Sprint Nextel Corp., the third-largest U.S. wireless carrier, reported a smaller loss than estimated after smartphones helped increase customer spending on data plans and add to the size of phone bills.

The third-quarter net loss widened to 26 cents a share, compared with a 10 cent loss a year earlier, Overland Park, Kansas-based Sprint said today in a statement. Sales rose 5.2 percent to $8.76 billion. Analysts had predicted a loss of 43 cents a share and revenue of $8.81 billion on average, according to data compiled by Bloomberg.

Sprint has been losing money as it doles out smartphone subsidies and funnels money into an infrastructure-upgrade plan called Network Vision. It’s starting to see more of a payback from that spending because more customers are using their devices to surf the Web, run applications and watch videos — boosting Sprint’s revenue from data plans. Still, sales missed projections and the number of monthly contract subscribers fell.

“This underscores how difficult it is to grow in a wireless industry that is saturated,” said Craig Moffett, an analyst with Sanford C. Bernstein & Co. who has a neutral rating on the stock.

Help is coming in the form of a new investor. Last week, Tokyo-based Softbank Corp. agreed to pay $20 billion for a 70 percent stake in the carrier. The deal would be the biggest publicly announced outbound acquisition by a Japanese company since at least 2000, according to data compiled by Bloomberg.

Stock Gains

Sprint shares rose as much as 1.8 percent in early trading after the results were announced. The stock has more than doubled this year, bolstered by the Softbank deal and a turnaround plan by Chief Executive Officer Dan Hesse that promises to make Sprint profitable by 2014.

The company sold 1.5 million iPhones in the period, putting it on track to satisfy a $15.5 billion purchase agreement with Apple Inc., Hesse said today on a conference call.

Last week’s deal with Softbank will give Sprint more financial backing for its network expansion while helping the Japanese company grow beyond its home market.
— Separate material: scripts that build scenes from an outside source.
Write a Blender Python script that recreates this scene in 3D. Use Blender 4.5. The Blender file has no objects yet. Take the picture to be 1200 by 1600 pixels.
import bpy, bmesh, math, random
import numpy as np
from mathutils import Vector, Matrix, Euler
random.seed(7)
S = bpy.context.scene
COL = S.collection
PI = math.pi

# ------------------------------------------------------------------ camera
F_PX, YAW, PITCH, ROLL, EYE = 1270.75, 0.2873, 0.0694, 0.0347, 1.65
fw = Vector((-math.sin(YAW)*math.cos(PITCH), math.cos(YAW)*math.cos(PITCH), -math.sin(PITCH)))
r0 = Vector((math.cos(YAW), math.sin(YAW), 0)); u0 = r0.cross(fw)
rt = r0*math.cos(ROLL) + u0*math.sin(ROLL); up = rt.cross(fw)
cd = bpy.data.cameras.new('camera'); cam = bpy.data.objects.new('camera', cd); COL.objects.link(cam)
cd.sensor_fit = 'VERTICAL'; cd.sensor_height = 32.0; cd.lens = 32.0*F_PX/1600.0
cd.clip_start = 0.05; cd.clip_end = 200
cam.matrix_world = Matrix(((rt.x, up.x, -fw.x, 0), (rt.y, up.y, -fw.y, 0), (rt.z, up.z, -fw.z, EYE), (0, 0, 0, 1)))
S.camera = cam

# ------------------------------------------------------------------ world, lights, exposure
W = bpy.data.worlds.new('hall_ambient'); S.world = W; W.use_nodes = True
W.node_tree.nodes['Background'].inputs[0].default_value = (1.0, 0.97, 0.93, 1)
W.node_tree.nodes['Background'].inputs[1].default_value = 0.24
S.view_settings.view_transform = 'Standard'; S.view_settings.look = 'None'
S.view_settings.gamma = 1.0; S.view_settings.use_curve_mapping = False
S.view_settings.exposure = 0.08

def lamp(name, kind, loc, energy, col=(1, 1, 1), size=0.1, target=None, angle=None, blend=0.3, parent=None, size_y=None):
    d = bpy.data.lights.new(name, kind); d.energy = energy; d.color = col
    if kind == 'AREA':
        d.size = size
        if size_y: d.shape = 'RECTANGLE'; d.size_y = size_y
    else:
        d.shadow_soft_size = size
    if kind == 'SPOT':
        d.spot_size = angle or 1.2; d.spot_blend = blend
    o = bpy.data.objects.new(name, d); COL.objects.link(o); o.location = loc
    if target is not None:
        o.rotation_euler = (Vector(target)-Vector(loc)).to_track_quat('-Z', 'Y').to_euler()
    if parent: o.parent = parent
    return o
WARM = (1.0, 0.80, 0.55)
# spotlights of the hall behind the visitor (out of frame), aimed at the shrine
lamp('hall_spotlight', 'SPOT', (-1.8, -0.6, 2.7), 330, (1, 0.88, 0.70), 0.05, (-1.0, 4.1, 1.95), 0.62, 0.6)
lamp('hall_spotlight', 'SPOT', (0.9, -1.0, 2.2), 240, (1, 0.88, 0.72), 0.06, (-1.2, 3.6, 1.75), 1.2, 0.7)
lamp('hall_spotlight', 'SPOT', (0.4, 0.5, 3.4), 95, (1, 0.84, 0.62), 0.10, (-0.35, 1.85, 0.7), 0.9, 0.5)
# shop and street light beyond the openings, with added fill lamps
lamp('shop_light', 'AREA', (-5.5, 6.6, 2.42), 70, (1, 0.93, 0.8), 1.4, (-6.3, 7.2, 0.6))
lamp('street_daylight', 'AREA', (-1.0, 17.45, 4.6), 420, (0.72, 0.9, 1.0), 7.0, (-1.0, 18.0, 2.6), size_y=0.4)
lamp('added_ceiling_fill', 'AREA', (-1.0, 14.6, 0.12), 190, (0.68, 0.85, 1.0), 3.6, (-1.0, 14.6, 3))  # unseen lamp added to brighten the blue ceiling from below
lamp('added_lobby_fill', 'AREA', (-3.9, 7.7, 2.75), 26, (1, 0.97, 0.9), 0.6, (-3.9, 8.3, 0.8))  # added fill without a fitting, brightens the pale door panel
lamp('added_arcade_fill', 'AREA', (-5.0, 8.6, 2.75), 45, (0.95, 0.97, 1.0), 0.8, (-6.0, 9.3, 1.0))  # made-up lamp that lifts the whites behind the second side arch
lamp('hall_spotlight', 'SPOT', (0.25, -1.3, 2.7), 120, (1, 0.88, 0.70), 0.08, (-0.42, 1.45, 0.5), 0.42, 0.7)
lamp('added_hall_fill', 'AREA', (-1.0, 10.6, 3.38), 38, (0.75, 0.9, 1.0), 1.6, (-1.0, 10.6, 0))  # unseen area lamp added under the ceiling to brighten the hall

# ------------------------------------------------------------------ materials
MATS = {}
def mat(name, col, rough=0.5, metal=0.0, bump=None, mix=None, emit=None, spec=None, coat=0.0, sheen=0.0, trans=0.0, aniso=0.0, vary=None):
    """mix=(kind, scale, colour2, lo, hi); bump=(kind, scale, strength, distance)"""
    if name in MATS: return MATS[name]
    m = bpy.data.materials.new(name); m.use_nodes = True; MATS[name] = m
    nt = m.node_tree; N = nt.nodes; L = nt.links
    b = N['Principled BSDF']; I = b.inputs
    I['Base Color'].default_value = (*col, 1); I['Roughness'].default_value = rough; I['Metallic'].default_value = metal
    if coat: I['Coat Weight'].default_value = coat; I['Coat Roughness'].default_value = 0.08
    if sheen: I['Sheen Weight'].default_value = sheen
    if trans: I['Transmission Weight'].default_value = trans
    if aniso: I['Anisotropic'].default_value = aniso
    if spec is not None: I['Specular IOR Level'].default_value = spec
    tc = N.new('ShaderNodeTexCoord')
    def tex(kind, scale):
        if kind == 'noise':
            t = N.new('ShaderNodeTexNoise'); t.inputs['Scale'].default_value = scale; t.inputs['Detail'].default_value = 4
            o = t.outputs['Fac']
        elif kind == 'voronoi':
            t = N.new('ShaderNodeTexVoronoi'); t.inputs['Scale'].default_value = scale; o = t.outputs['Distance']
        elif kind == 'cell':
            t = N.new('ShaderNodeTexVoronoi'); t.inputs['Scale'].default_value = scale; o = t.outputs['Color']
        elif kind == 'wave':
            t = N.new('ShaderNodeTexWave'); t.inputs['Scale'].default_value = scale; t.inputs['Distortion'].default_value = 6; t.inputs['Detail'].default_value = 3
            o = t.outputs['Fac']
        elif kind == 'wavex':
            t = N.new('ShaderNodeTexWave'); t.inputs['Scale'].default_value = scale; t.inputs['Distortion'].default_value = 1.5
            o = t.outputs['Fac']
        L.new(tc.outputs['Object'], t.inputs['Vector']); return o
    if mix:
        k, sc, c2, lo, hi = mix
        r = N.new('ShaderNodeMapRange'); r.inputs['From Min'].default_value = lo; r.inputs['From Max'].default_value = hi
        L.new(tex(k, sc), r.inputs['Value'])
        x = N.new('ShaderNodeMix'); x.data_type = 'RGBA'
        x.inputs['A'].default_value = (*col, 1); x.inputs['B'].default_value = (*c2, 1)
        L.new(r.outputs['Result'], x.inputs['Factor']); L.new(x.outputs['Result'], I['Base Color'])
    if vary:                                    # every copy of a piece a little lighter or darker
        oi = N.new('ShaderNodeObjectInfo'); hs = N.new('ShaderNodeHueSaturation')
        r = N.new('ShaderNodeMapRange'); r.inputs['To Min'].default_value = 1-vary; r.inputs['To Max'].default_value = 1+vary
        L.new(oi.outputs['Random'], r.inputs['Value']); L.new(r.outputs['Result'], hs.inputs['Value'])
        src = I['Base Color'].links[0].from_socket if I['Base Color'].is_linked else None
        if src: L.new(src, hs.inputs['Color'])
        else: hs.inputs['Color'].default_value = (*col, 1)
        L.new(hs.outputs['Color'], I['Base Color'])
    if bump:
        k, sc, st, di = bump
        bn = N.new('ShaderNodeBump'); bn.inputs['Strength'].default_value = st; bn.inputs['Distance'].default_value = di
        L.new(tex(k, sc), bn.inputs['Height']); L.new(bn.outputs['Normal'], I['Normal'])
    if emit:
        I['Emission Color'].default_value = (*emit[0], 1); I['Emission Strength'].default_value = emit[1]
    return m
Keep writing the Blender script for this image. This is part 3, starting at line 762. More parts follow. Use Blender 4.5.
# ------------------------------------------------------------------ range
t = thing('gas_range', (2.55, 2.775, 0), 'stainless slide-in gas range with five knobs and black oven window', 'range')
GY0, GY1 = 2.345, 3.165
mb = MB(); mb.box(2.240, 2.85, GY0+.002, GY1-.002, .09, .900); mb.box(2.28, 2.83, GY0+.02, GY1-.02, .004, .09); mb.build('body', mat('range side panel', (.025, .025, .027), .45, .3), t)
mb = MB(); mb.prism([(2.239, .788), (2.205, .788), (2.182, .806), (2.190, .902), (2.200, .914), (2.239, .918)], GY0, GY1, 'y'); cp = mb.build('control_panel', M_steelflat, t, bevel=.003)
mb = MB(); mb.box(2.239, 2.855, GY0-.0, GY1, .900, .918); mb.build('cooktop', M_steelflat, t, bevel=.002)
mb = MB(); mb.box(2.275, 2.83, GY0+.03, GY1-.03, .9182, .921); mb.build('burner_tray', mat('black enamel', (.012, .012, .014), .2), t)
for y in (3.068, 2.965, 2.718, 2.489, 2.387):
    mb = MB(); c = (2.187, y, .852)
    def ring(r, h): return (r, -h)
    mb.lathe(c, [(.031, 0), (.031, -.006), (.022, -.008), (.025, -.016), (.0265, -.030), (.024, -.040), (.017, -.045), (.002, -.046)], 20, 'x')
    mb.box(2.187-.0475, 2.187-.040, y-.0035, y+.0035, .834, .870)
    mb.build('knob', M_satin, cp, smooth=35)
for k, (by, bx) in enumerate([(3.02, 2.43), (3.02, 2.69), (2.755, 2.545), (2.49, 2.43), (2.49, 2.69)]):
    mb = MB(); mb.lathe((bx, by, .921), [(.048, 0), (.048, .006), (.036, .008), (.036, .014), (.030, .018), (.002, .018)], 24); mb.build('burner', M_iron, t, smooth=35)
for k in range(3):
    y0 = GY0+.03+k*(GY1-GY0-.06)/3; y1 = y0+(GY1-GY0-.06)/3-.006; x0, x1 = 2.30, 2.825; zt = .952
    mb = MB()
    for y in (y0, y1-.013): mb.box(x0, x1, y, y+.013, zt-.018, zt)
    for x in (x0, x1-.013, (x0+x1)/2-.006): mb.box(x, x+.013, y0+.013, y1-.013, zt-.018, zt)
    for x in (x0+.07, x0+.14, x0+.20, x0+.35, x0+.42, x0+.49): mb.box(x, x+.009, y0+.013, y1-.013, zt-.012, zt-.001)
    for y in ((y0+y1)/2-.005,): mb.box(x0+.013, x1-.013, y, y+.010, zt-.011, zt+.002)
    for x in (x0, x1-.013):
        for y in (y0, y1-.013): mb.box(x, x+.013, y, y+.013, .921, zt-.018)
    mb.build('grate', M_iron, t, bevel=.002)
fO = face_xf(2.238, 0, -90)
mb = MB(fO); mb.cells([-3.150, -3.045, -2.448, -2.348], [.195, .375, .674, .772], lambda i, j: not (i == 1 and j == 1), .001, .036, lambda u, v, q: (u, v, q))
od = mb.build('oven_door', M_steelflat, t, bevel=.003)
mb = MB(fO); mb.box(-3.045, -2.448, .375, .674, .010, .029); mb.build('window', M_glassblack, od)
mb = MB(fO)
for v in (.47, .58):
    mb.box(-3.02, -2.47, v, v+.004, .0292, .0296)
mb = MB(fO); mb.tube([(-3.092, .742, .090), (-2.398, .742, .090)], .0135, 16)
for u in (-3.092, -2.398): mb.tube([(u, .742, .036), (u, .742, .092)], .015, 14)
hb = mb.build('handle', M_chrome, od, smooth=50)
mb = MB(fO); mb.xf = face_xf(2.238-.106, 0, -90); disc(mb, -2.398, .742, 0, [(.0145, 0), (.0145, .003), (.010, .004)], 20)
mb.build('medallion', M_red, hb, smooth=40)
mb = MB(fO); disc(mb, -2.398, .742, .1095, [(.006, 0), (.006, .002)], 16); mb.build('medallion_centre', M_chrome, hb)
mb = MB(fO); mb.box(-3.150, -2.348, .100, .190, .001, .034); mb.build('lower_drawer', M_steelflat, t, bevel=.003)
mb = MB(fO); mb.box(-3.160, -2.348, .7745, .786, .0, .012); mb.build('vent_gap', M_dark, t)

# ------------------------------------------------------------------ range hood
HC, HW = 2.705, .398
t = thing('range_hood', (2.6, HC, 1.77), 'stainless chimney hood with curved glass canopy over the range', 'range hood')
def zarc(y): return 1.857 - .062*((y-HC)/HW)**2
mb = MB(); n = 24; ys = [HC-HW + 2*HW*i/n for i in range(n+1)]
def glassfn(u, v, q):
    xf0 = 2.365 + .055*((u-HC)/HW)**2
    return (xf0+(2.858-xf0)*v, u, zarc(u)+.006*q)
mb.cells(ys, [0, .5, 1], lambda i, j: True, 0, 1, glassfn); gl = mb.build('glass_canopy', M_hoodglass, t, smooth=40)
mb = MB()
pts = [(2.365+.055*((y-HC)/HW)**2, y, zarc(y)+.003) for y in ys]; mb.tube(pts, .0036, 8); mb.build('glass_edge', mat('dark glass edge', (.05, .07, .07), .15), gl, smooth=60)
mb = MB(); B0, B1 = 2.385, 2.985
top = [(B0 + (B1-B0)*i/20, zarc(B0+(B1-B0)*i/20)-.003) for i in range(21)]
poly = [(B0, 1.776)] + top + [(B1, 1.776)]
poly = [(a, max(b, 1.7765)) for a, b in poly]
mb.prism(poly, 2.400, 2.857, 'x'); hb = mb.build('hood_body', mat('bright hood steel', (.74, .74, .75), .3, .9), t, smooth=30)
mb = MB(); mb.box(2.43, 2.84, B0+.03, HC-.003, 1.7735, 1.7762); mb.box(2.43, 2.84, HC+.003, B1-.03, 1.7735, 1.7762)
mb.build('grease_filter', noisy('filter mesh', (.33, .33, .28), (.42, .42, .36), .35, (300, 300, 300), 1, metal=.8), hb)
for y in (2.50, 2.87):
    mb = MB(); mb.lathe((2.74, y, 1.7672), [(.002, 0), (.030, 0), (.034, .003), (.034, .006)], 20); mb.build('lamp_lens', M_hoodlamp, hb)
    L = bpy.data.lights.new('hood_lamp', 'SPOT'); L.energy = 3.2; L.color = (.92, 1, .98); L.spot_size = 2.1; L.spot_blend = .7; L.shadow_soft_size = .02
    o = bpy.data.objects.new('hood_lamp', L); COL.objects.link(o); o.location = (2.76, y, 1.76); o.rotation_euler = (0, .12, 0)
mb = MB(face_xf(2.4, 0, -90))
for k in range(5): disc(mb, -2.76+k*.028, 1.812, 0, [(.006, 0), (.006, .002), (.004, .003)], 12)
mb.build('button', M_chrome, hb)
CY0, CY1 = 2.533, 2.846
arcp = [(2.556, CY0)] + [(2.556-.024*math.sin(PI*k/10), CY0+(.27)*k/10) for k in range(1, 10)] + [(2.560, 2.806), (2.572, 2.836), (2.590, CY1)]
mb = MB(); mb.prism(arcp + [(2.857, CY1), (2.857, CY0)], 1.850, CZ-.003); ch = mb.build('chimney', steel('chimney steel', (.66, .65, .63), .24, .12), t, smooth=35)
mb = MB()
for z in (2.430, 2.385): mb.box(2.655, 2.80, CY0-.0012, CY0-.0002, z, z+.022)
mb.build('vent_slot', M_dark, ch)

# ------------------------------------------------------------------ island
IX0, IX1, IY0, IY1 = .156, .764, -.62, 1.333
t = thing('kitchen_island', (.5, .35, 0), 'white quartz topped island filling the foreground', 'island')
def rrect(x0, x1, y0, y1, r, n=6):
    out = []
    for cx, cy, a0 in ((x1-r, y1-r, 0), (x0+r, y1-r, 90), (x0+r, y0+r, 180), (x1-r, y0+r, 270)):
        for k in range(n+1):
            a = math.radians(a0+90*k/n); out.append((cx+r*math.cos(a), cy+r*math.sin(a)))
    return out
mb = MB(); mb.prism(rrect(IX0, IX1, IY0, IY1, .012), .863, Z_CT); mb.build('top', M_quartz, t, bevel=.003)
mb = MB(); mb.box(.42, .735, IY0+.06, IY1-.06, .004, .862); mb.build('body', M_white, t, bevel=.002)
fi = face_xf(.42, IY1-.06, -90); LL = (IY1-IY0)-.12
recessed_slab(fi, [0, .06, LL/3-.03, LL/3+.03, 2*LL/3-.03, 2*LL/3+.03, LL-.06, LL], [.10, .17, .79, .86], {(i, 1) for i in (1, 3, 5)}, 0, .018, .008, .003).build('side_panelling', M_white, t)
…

“One could argue that Softbank’s bid puts a bit of a floor under the stock,” said Scott Schermerhorn, who helps manage $550 million in assets, including Sprint shares, at Granite Investment Advisors Inc. in Concord, New Hampshire. “Softbank strengthens them in terms of liquidity, but as a shareholder with Sprint issuing more shares as part of the deal you will be diluted a bit.”

Sprint lost 456,000 subscribers last quarter, showing that the company’s comeback isn’t complete. It is shutting down its out-of-date Nextel network and trying to coax customers onto Sprint’s main service, contributing to subscriber churn. Still, the company benefited from average revenue per user growing 5 percent on Sprint’s network.